Read further down in the story, though, and you find this (emphasis added):
The UAW, which said 30% of workers at the VW plant had signed cards, has outlined its organizing strategy that says if 30% of workers at a nonunion plant sign cards seeking to join, it would make that public.
So, according to the UAW, 70 percent of the workers are still not on board.
The UAW can make the information public. The question is why the mainstream media pretends that it’s news that a supermajority of non-UAW autoworkers in Tennessee still haven’t signed up for the UAW.
Especially since pro-union Joe Biden was elected, the media have been touting a “union renaissance” that, so far, has not happened. Despite nearly two years of relentlessly positive media coverage, in 2022 the Bureau of Labor Statistics reported the U.S. union membership rate was the lowest on record, and only 6 percent of private-sector workers are unionized.

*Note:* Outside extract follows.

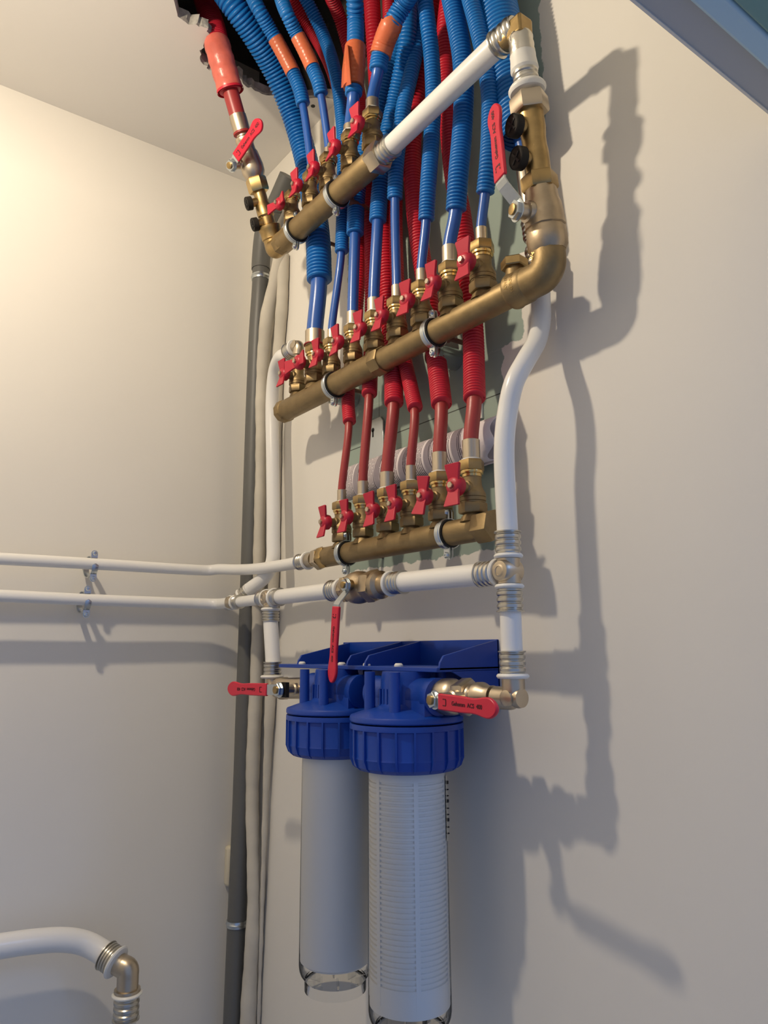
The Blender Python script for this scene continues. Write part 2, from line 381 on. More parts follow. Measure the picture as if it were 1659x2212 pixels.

The media get very excited about a Gallup poll that shows Americans’ opinion of labor unions in general is more positive than it was in the past. But that exact same survey asks nonunion Americans, “How interested are you in joining a labor union?” In 2022, 58 percent said they are “not interested at all.” Only 11 percent said they were “extremely interested.”
Despite the media-hyped strikes by the UAW and Hollywood writers and actors, not to mention the media-hyped non-strike by the Teamsters against UPS, Gallup’s union-approval poll from this year found that Americans’ opinions of labor unions had declined by four percentage points.
The vast majority of American workers don’t want what organized labor and the mainstream media are selling.